The Gay Rainbow brigade is afraid to stand up for their fake human rights at the World Cup:

Qatar’s conservative regime has been clamping down on pro-LGBT football fans with rainbow bucket hats, T-shirts and flags as Harry Redknapp had his say and declared today: ‘I just want to get on and enjoy the football. If you feel that strongly don’t play or don’t go’.

The farcical row over Harry Kane and other captains facing a ban from the pitch for wearing a rainbow armband has spilled over to the stadiums of Doha.

Last night former Wales captain Laura McAllister was among female football fans who were ‘told to take off their rainbow bucket hats’ at the Qatari stadium ahead of the Dragons’ first match. Men, however, were allowed to keep them on.

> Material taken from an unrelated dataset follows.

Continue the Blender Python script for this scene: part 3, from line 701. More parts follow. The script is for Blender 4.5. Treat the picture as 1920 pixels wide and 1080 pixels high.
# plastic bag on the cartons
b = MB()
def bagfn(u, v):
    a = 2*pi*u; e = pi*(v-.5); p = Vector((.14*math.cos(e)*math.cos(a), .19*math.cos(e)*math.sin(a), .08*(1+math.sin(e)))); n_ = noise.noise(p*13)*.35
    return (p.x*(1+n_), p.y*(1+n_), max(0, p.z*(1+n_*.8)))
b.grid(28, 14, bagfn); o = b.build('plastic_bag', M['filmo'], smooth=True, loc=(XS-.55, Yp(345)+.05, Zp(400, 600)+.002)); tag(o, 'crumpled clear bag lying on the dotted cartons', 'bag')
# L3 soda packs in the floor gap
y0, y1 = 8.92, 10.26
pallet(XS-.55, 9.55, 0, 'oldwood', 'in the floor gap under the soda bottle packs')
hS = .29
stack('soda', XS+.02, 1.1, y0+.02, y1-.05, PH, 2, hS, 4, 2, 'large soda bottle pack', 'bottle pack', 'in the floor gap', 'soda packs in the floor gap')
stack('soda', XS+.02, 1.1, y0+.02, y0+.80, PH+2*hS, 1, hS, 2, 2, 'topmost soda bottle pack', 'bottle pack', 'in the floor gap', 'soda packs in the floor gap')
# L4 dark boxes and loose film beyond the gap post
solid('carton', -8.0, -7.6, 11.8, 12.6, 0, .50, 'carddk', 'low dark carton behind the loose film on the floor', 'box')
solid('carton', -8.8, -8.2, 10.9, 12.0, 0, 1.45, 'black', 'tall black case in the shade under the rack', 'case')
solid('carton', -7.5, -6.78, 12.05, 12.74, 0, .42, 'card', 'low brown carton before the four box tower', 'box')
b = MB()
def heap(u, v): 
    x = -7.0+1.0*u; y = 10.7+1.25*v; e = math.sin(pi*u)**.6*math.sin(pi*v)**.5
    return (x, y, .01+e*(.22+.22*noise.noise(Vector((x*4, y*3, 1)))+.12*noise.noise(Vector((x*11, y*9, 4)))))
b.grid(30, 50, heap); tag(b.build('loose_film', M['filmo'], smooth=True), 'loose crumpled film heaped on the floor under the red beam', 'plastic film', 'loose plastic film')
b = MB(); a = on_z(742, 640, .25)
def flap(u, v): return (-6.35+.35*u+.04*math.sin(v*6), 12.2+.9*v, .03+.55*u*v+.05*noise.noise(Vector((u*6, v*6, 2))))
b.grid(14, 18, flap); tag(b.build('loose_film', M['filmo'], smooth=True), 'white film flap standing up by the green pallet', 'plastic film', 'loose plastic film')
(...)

US football reporter Grant Wahl was stopped by security at the same match and ordered to take off his rainbow T-shirt. He refused and the Qatari officials questioned him before they eventually backed down. One security guard told him that they were protecting him from fans inside who might’ve attacked him for wearing the shirt.

FIFA has made it clear that rainbows on clothing and flags is not prohibited in stadiums – but have acted to prevent protests on the pitch. Organisers of the Qatar World Cup and Qatari cultural groups have also urged visitors to respect their customs and religious rules. These including no drinking or swearing in public, wearing modest clothes and no public displays of affection. LGBT people are criminalised and they have also faced discrimination and violence.

Harry Kane did not wear his ‘One Love’ armband during England’s game against Iran because of the threat of a yellow card after orders from the FA. The England captain had previously said he was determined to put it on, and was accused of ‘bottling it’.

On the sidelines former England footballer Alex Scott, now a BBC broadcaster, wore the armband during a live broadcast.

Veteran football manager Harry Redknapp told LBC today that he backed Kane’s pro LGBT stance, but suggested he believes it will make no difference in Qatar.

He said: ‘I agree with Harry Kane. But we’ve gone to their country – If you feel that strongly don’t play or don’t go. I don’t know whether wearing the armband will change anything in that country. It’s their country and that’s how they want to run it. I just want to get on and enjoy the football. But a yellow card for wearing an armband is ridiculous’.

Qatar, like Russia, China, and the rest of the free world, has learned from the failure and subjugation of the former West to Clown World. If you give the clowns an inch, they will take a marathon’s worth of miles. Isn’t it interesting how “it’s just a rainbow” and “it’s just a t-shirt” and “it’s just an armband” suddenly become an outrageous authoritarian denial of so-called “human rights” as soon as they are banned?

If it’s just a t-shirt, then what’s the problem with banning it? If it’s just an armband, why are you vowing to accept any punishment in order to wear it?

As always, they speak with forked tongues. It’s not as if FIFA or the clown media would ever permit a team to wear a swastika armband, even if it was a Hindu team from India. It’s just too bad Qatar hasn’t banned the ridiculous prematch submission to St. George Floyd as well.

Clown World is literally built on lies, chief among them being that the political is personal until it is made mandatory.